I’ve been just breathless with activities since my move back to SF, and many of those activities have involved food.

Several dinners at Hoffman’s Grill, 22nd Street at Guerrero, still very tasty food in a relaxed and cordial atmosphere.

Lunch with Richard at Just For You, on 22nd Street at 3rd Street, where i had the best Ruben i can remember.  Regarding “22nd Street at 3rd Street”, 3rd Street bends.

Lunch with Andrew and Dick at Wasabi Bistro on Castro near 18th.  Andrew and i go back for decades, and he’s a dear friend.  He’s also a picky eater, and i congratulate Dick on finding a place where all three of us can eat happily while Andrew looks with wide-eyed horror at my consuming raw fish.

A superb Lunch with Mark at Basil Canteen on Folsom at 11th.  IMHO, this is the best Thai food in the city.

Dinner at a truly dreadful Thai restaurant called Pad Thai on the east side of Mission between 29th and Virginia.

Four dinners at Sweet Basil on the east side of Mission between 29th and Fair.  I ate here four times because the food is good enough that i kept thinking i’d find a great dish.  Didn’t. Gave up.

Many dinners at Sushi Zone, which i didn’t discover until 2014 and is my favorite sushi place.  I expect to be eating here every week for the rest of my life.  Here’s my extended discussion of it.

After i’d been here a week or so i started jonesing for a gyros (or shawarma) and first tried the one at Good Frickin’ Chicken on Mission @ 29th, where i’d recently had good baba ganoush and falafel.  It was a disappointment, so i went over to Old Jerusalem on Mission near 26th, where i’d eaten with pleasure in years past, and found theirs also inadequate.  I’d read good things years ago about Zaytoon at 1136 Valencia, but no, i was still not satisfied.  Finally, i went to Lazeez on 24th near Sanchez and had a gyros that was good enough that i’ll go back.  But still, anybody who knows of a really good gyros in San Francisco should please contact me.

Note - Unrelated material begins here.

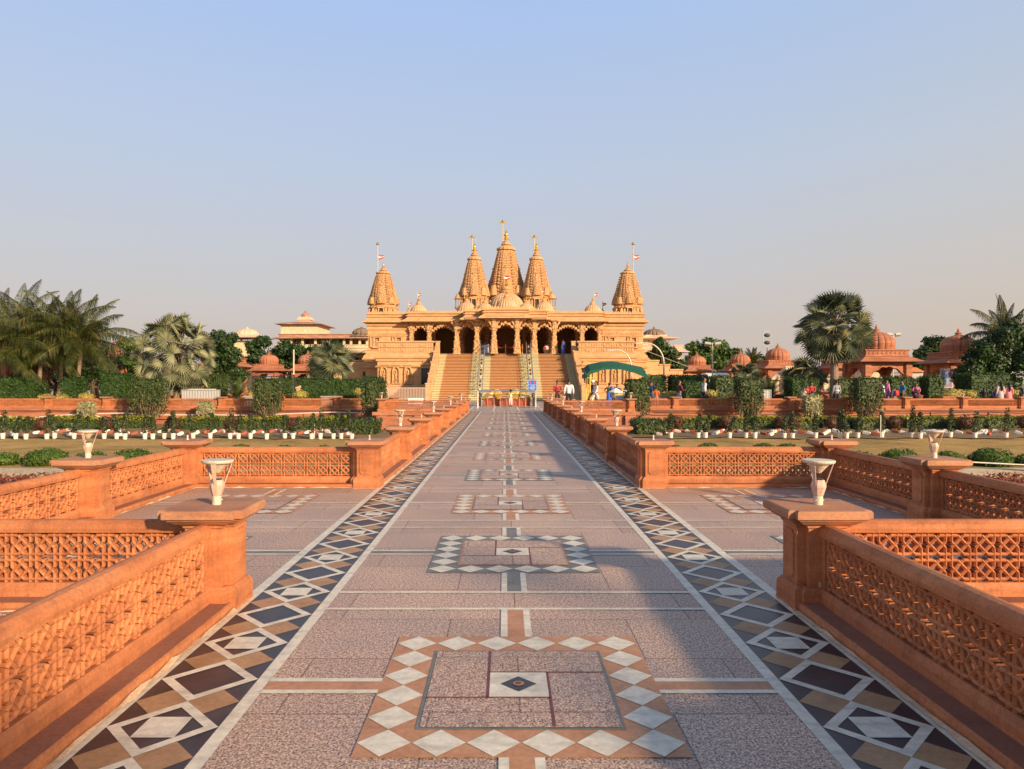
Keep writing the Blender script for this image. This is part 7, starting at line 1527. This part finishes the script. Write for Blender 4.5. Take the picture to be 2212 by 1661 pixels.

Lunch with Stephen at Basil, the original location between 8th and 7th, which has a much larger menu than the one at 11th St.  Magnificent.  As an appetizer, Stephen wanted the fish cakes, which i’d never eaten but just loved and will order myself sometime.  He also shamed me into ordering brown rice, and i discovered that while my back was turned i’d developed a taste for it, which my doctor will applaud.

Dinner at The Front Porch, 65a 29th Street.  I’d eaten at this place a few times many years ago and remembered it as rather good food although a bit pricey for what it was.  Well, it’s still pricey, but nothing on my plate this time soared to higher than acceptable and the collards were just plain tough.  Sad, but unless you really need Louisiana cuisine, there are plenty of places within easy range that serve better food for less.

The jewel in the crown was Jean and Jay inviting me to dinner at Jean’s place.  I’d not met Jean yet, but she turned out to be so delightful that afterwards i realized i’d pretty much ignored my old friend Jay while i focused on her.  This was doubly shameful because Jay, who’s an executive chef, cooked a superb dinner.   Provençal spinach & clam gratin on which i could have happily eaten myself to death.  Red snapper grilled with fines herbs and flambeed with Pernod.  Oh my.  And a dessert of figs he’d poached in spiced white wine and honey and nested in skyr.  Hadn’t known i liked figs.

The rest of the food story, though, is for the future because in this morning’s San Francisco Chronicle there was an article about the best SF restaurants with tasty meals under $20, and it included seven! between 3299 (a half block north of Virginia Street, which i take to get down to Mission from my apartment) and 3801 Mission Street, five blocks to the south.  In my two months here, i’ve eaten at only one of ’em, Good Frickin’ Chicken, but all the others are in my immediate future.

It’s not just food, though.  My Epiphyllum anguliger clearly likes its new life in the city because it put out a couple of buds for me in September, and one of them matured.  When i saw that it was about to bloom, i took it downstairs and left it in the courtyard overnight so other residents could see one of these exotic plants open in darkness for the moths to pollinate.  This went off so well that a resident posted on the bulletin board a very kind thank-you note about its perfuming the garden.